I would imagine that Oscilloquartz is pretty much the same.  The basic
physics is published and moderately well known. Producing very high
quality is mostly a matter of being very, very careful at each step of
the way, and starting with a lot, so that at the end of the process, you
have just a few good ones.  The "secret sauce" for the companies
involved is things like knowing how to set up the tests, fixturing,
which parts from which manufacturer seem to work the best and all that
stuff.  It's also the knowledge of the process yield at each step which
means you can stay in business.  APL knows how many to start at the
beginning to insure they'll have 4 at the end, 2 years later.
Overestimating yield means you wind up at delivery time without the
product in hand. Underestimating means the price gets high, and your
customers might start contemplating system designs that don't need your
product.  Science satellites, oddly enough, are remarkably price
sensitive, even though they are building one of a kind units at $1M each.
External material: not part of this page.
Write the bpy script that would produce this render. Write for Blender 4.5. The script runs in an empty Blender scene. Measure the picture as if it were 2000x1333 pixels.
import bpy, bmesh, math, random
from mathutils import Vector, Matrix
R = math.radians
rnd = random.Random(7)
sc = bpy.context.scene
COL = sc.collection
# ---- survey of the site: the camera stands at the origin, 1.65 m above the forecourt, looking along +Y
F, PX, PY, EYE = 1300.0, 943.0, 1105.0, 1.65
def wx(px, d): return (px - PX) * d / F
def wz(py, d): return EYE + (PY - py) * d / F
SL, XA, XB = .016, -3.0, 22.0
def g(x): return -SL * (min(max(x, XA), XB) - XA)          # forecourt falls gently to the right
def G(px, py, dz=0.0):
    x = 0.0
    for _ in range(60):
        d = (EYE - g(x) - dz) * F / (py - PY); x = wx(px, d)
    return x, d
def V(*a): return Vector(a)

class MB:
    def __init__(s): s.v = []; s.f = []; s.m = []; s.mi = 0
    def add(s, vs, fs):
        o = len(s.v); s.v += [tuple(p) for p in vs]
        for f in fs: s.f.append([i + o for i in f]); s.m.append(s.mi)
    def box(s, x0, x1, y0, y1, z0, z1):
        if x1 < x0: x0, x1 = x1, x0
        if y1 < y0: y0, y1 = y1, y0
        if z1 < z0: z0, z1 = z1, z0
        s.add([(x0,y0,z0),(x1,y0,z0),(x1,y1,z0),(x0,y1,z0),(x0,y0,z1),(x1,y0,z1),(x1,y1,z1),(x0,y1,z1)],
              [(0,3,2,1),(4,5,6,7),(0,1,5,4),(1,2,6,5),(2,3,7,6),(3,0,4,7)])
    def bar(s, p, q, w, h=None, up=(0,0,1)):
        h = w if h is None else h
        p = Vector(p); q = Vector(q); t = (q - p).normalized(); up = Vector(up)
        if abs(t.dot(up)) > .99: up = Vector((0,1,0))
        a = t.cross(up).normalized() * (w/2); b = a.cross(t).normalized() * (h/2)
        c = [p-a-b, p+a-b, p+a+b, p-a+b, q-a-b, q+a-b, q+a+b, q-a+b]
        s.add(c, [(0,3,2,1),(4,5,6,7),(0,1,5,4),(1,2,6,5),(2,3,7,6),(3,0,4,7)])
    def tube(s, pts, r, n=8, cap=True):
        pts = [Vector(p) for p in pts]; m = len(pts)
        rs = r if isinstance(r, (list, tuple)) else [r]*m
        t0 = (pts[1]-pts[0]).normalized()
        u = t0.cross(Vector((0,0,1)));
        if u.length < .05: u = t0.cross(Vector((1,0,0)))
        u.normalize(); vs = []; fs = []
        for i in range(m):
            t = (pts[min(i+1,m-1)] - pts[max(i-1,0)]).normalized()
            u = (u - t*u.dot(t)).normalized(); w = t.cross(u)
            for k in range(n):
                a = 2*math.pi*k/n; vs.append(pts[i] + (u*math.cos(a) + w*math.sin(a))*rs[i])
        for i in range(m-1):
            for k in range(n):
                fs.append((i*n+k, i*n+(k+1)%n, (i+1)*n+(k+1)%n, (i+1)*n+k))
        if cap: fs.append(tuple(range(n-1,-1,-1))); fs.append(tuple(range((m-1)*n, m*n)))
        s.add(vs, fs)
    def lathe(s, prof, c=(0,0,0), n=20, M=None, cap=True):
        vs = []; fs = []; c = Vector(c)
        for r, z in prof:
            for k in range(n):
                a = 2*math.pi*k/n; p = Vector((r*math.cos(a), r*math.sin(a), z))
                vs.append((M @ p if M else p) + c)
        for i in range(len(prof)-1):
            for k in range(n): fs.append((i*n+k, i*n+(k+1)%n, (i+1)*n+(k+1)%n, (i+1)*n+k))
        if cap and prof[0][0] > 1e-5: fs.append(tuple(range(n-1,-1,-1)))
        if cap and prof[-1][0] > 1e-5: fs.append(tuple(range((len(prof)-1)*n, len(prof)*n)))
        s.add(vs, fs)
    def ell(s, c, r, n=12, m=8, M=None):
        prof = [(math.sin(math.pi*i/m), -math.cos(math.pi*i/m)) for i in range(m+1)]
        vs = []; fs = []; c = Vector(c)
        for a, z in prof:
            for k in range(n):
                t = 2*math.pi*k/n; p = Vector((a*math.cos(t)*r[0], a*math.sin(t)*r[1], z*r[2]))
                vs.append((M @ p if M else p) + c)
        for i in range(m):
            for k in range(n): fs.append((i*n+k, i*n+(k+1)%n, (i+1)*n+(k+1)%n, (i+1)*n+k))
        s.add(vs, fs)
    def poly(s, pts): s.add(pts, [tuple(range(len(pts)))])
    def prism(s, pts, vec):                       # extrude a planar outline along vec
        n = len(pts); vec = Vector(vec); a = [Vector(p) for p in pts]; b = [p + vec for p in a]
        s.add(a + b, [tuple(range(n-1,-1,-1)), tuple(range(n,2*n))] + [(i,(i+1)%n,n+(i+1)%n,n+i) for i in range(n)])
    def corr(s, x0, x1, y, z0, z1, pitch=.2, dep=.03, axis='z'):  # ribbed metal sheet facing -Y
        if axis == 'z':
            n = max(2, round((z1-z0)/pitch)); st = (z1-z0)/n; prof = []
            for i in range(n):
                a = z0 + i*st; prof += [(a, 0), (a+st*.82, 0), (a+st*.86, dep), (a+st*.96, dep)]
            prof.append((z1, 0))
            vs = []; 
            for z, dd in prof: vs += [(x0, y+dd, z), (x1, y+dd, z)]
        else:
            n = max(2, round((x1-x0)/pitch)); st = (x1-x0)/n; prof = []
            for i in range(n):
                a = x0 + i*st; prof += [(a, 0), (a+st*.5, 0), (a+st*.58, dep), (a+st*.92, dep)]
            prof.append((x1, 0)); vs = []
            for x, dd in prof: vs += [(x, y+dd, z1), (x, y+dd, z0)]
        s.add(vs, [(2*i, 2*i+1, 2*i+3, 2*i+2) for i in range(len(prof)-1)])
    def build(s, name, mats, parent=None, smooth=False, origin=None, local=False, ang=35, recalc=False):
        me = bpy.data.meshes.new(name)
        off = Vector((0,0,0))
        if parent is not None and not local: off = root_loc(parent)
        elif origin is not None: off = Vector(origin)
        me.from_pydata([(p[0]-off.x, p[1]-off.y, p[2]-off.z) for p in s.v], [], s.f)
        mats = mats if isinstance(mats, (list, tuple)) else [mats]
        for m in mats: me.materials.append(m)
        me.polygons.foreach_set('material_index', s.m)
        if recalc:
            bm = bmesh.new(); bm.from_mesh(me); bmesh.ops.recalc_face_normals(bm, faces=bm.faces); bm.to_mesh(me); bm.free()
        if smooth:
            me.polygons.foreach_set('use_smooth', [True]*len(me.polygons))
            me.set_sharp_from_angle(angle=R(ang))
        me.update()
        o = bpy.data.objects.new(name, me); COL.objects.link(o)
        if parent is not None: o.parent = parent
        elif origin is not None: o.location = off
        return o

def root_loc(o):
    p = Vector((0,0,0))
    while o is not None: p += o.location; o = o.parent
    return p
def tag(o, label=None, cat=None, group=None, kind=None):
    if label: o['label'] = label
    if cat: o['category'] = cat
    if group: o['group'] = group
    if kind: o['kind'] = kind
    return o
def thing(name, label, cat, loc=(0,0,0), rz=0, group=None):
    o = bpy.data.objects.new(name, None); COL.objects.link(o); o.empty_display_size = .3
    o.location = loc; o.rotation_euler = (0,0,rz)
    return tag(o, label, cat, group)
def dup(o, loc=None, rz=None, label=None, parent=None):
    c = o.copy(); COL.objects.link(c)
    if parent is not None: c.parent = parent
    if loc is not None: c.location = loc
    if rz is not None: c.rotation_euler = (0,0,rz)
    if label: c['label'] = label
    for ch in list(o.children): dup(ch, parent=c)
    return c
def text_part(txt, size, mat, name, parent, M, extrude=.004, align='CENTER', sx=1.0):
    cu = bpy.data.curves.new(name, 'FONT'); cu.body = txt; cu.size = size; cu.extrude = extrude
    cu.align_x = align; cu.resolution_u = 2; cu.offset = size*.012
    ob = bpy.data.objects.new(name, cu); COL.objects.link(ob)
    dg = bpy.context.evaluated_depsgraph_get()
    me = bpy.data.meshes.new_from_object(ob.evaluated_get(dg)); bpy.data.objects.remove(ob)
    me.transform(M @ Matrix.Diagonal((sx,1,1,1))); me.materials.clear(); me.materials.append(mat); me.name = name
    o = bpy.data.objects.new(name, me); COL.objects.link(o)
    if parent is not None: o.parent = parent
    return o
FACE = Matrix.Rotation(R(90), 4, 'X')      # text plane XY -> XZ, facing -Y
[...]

On 6/1/13 10:35 AM, Bob Camp wrote:

For ADEV, a lot of oscillators have a sort of "floor" where the ADEV is
relatively constant, say from tau in the range10-1000 seconds, and then
it rises up (from thermal effects and such), so the shorthand is that
the number quoted is that "floor value"

Certainly for "OC" applications this might be true.  Although, a sort of
trend is that the TCXO resonator has to have a lower Q, so the
temperature compensating components can "pull" it to the right frequency
over temperature, so the phase noise of a TCXO isn't as good as that of
an OCXO, which can have a higher Q.

A lot of times, though, an OCXO is chosen because a TCXO doesn't have
frequency stability needed over environmental changes. I don't think
ADEV is really the right measure when you're looking at aging or
temperature effects.

If you need 0.1 ppm accuracy over -50 to +60C, you probably aren't going
to get it with a TCXO.

For example, the Space Network using TDRSS on S-band (2.2 GHz) requires
you know the actual frequency to within 700Hz. That's 0.3 ppm and tough
to get in a TCXO over space qual temp range.